Coppola: LiT 2 (Why it’s important)
Globalised contexts influence identity, but because of the cultural hybridity of modernity self-actualisation of identity is hard to achieve – Coppola ultimately suggests for responders that intimacy in human experience is essential to curate genuine human relationships against forging identity and interior world based on shifting contexts in perpetual change. Connection with global landscapes driving change attentive on globalised consumerism and entertainment have reduced Bob’s sense of identity to only being real when contextualised through being the “Johnny Carson” of Japan as a media icon; disillusioned with current life, and feels that his life is fading, furthermore he comments to Charlotte on his trip that he is “taking a break from [his] wife and forgetting his son’s birthday [to get] paid two million dollars to endorse whiskey” contrasts human relationships with the overwhelming presence of the global (media and advertisement/entertainment as a symbol of it) to highlight Bob’s alienation from spiritual and social experience. This deattachment from context, and therefore from a sense of self, is narratively distinguished in the spatial and temporal disorientation that both Bob and Charlotte feel from the empty attractions of Tokyo, and find fleeting yet irrevocable connections. Their conversation in the bedroom scene is framed by an overhead shot depicting Bob and Charlotte lying on the hotel bed, their images reflected in the open pane windows. The reflective motif highlights the introspective nature of their psychological states. Bob’s fatherly advice draws on his own years of experience to suggest that ‘the more you know who you are and what you want the less things upset you’, revealing that their relationship does not ‘fix’ or ‘answer’ their existential dilemma. Bob and Charlotte’s unknown final words to each other are private from the globalised environment around them, inferring for responders that intimacy in human experience is an essential panacea to curate genuine human relationships against forging a sense of identity based on context.

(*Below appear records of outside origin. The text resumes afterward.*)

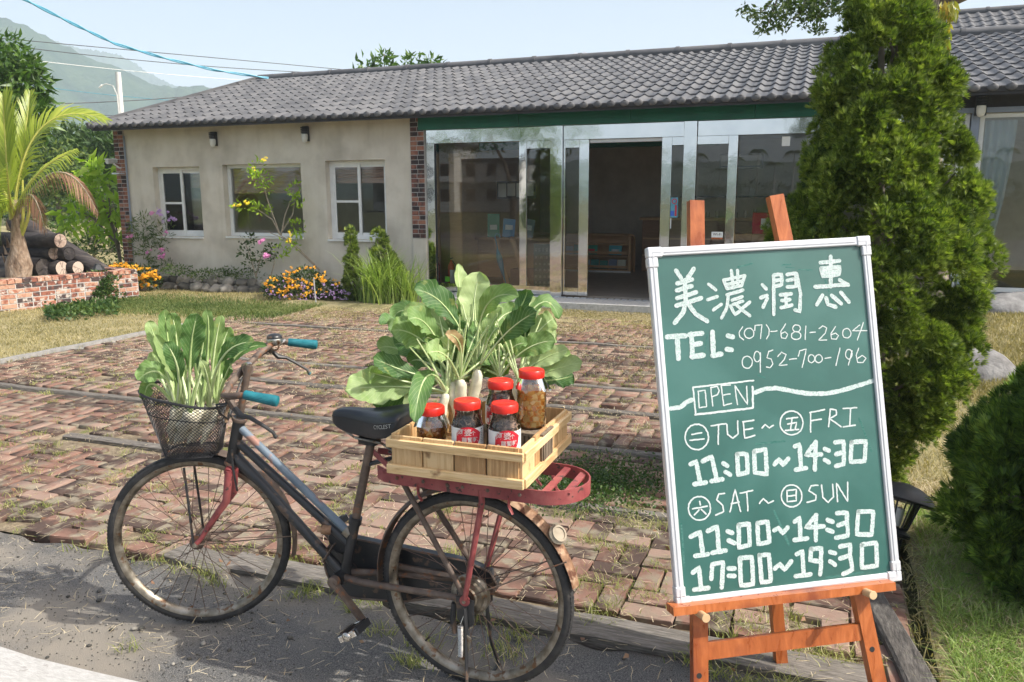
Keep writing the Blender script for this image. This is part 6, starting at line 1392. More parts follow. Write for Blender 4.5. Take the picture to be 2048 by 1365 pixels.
cL, cR = e_px(1409, 1302, OUT+.004), e_px(1727, 1262, OUT+.004); ebeam(cL, cR, .050, .020, 'cross_bar')
lL, lR = e_px(1340, 1219, .016), e_px(1779, 1168, .016)
MB().beam(ew(lL), ew(lR), .062, .024, up=tuple(e_u)).build('ledge', M['easel'], EA, False)
for (x_, y_) in ((1412, 1237), (1746, 1191)):
    c_ = e_px(x_, y_, .085); c0 = c_ - b_n*.11; MB().tube([ew(c0), ew(c_ - b_n*.006), ew(c_), ew(c_+b_n*.002)], [.0115, .0115, .013, .012], 16).build('peg', M['dowel'], EA)
# ------------------------------------------------------------------ foliage builders
def fan_shape(n=7, L=.045, w=.006, spread=1.5, lift=.35):
    V, Fc = [], []; r_ = random.Random(2)
    for i in range(n):
        a = -spread/2 + spread*i/(n-1); l = L*(1-.25*abs(a)/spread)*r_.uniform(.85, 1.1); d_ = np.array([math.sin(a), 0, math.cos(a)]); s_ = np.array([math.cos(a), 0, -math.sin(a)])
        y = r_.uniform(-.004, .004); b = len(V); V += [d_*.004 - s_*w*.4, d_*l*.55 - s_*w*.9 + [0, y+lift*.01, 0], d_*l + [0, y*2+lift*.02, 0], d_*l*.55 + s_*w*.9 + [0, y, 0]]; Fc += [(b, b+1, b+2), (b, b+2, b+3)]
    return np.array(V, float), np.array(Fc)
def leaf_shape(L=.06, w=.02, fold=.25, droop=.2):
    V = [(0, 0, 0), (-w/2, fold*w*.5, L*.45), (0, 0, L*.5), (w/2, fold*w*.5, L*.45), (0, -droop*L, L)]
    return np.array(V, float), np.array([(0, 1, 2), (0, 2, 3), (1, 4, 2), (2, 4, 3)])
def upright(d, bias):
    d = d + np.array(bias); return d/np.linalg.norm(d, axis=1, keepdims=True)
def scatter(name, mat, shape, P, D, parent=None, smin=.7, smax=1.3, kind=None, origin=None):
    n = len(P); sc = RNG.uniform(smin, smax, (n, 1)); v, f = shape
    V, Fc = tile_mesh(v, f, P - (0 if origin is None else np.asarray(origin)), basis(D), np.repeat(sc, 3, 1))
    o = link(name, np_mesh(name, V, Fc, M[mat]), parent)
    if kind: tag(o, kind=kind)
    return o
def conifer(loc, h, prof, n_tuft, per, label, mat, seed, lean=(0, 0), fan=None, trunk_r=.05, gap=None, tuftr=.10, inner=.25):
    """prof: [(height fraction, radius)] outline of the crown; tufts of flat sprays with hollows between"""
    g_ = np.random.default_rng(seed); e = empty('conifer', tuple(loc), 0, label, 'tree')
    t = MB(); pts = [(lean[0]*u*h, lean[1]*u*h, u*h*.92) for u in np.linspace(0, 1, 9)]; t.tube(pts, [trunk_r*(1-.85*u) for u in np.linspace(0, 1, 9)], 9); TR = t.build('trunk', M['bark'], e)
    hf = np.array([p[0] for p in prof]); rf_ = np.array([p[1] for p in prof])
    zz = []; w_ = np.interp(np.linspace(0, 1, 200), hf, rf_); w_ = np.maximum(w_, .02); cdf = np.cumsum(w_)/w_.sum(); u = np.interp(g_.uniform(0, 1, n_tuft), cdf, np.linspace(0, 1, 200))
    a = g_.uniform(0, 2*PI, n_tuft); R = np.interp(u, hf, rf_)*(1 + .10*np.sin(a*3+u*9+seed) + .07*np.sin(a*7-u*23) + g_.normal(0, .05, n_tuft)); R = np.where(g_.uniform(size=n_tuft) < inner, R*g_.uniform(.45, .9, n_tuft), R)
    C_ = np.stack([R*np.cos(a)+lean[0]*u*h, R*np.sin(a)+lean[1]*u*h, u*h], -1)
    if gap is not None:
        keep = np.array([not gap(c_) for c_ in C_]); C_, a, u, R = C_[keep], a[keep], u[keep], R[keep]
    m = len(C_); out = np.stack([np.cos(a), np.sin(a), np.full(m, .75)], -1); out /= np.linalg.norm(out, axis=1, keepdims=True)
    idx = np.repeat(np.arange(m), per); N_ = len(idx); rnd = g_.normal(size=(N_, 3)); rnd /= np.linalg.norm(rnd, axis=1, keepdims=True)
    tr_ = g_.uniform(.6, 1.35, m)*tuftr; hd = rnd + out[idx]*.9; hd /= np.linalg.norm(hd, axis=1, keepdims=True)
    P = C_[idx] + hd*(tr_[idx]*g_.uniform(.55, 1, N_))[:, None]*np.array([1, 1, 1.15]); D = hd*.7 + out[idx]*.3 + np.array([0, 0, .35]) + g_.normal(0, .22, (N_, 3))
    P[:, 2] = np.maximum(P[:, 2], .02)
    v, f = fan or fan_shape(); sc = g_.uniform(.65, 1.25, (N_, 1)); V, Fc = tile_mesh(v, f, P, basis(D), np.repeat(sc, 3, 1))
    link('crown', np_mesh('crown', V, Fc, M[mat]), e)
    for k in range(14):   # limbs
        i = g_.integers(m); q = C_[i]; MB().tube([(lean[0]*q[2], lean[1]*q[2], q[2]*.75), (q[0]*.5, q[1]*.5, q[2]*.9), tuple(q)], [.014, .009, .004], 5).build('limb', M['bark'], e)
    return e
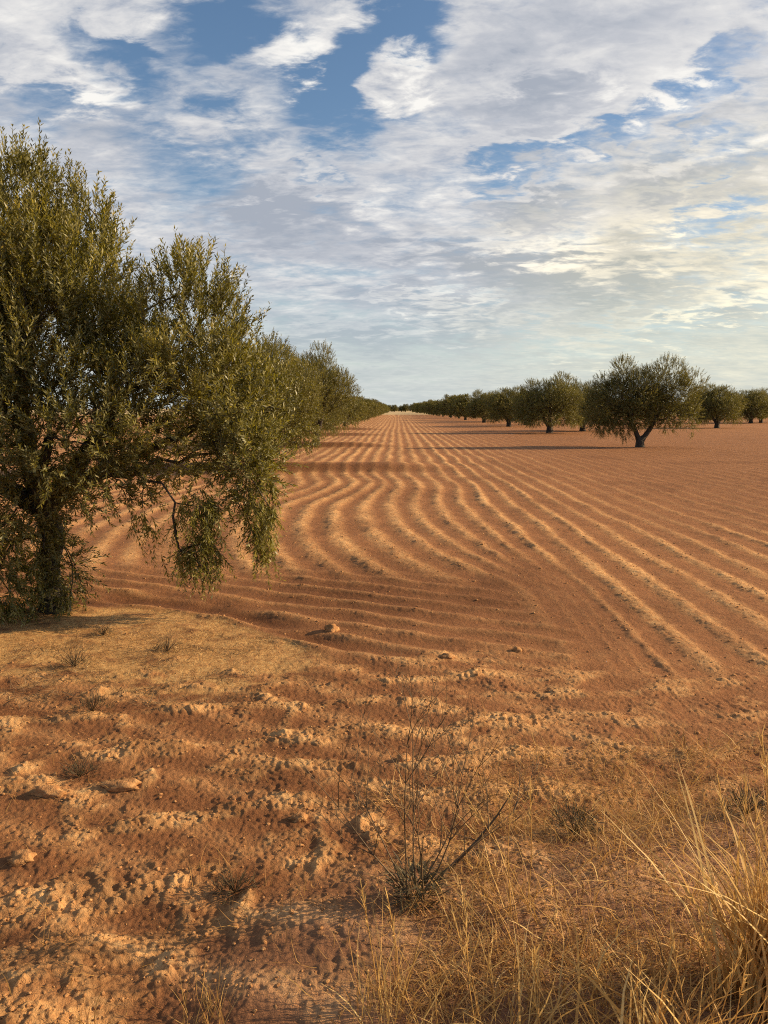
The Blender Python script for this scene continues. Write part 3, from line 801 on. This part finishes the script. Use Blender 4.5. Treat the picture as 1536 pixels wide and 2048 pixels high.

Mrs Thompsons: Social conflict
In challenging concerns of an “American identity” in contemporary post-9/11 contexts, David Foster Wallace inadvertently wrestles with a social conflict between individual conformity versus consciousness in search for identity in The View From Mrs. Thompson’s. Visiting his home of Bloomington, Illinois, Wallace’s paralytic awareness of the collective’s hyper-sensitization to mass catastrophes leads him to title the attacks as ‘the Horror’; when Wallace inquires as to the purpose of the flags embellishing the suburbs all in patriotic image, his neighbour affirms the illogical orthodoxy Wallace observes, the neighbor unable to directly acknowledge a tragedy he displays blind support to in social conformity but psychological incongruity. This conflict of conscious interest reflexively consumes Wallace’s internal world as he grimly hunts for an doppelgänger of the American identity as unified in the Horror; penultimately, a convenience store proprietor suggests ‘gently’ that Wallace utilise ‘construction paper and “Magical Markers” to construct his flag, a thematic zeitgeist of the paradoxical paper-thin beliefs Wallace finds himself caught between. Behaviours wrestling between individual conformity versus consciousness, Wallace’s comprehending of this sociological conflict is framed within his investigation for the concept of the American identity.
Mrs Thompsons: Cultural conflict
Witnessing his and others’ dissonance of social consciousness weaponized into an aggregate, Wallace further challenges the American identity through calling on its inevitable descent through the cultural conflict of collective conformity versus consciousness. Haunting Wallace’s pilgrimage throughout Bloomington is the American critical consciousness as deadened by its own conformity to the hyper-corporatization of culture, and by extension, the juxtaposition of mass tragedy and entertainment; a lady Wallace overhears thinking the catastrophe disturbingly as “like that Independence Day, til then after a while they started to notice it was the same movie on all the channels”. Idly commenting that ‘re: Bloomington and the Horror is that reality – any felt sense of a larger world – is televisual’, Wallace portrays the dynamic as so intrinsic that ideological terrors are existentially incompatible unless contextualized through the contemporary glamours of American pop culture; the second person is utilised by Wallace to place us in the minds of these viewers’ individual consciousness, attempting to cognize the fullness and violence of this tragedy, clashes inconsistently with the beliefs of the conformity and ends praying ‘silently and fervently’ that President Bush is ‘far smarter [..] than you believe, not just some [..] nexus of interests dressed up in a suit, but a statesman of courage, and probity, and … and it’s good, this is good to pray this way’. Wallace then switches to the first person again to tragically contextualize the discord of these clashing dualities, remarking that ‘innocent people can be hard to be around’ in one of the last paragraphs of the piece.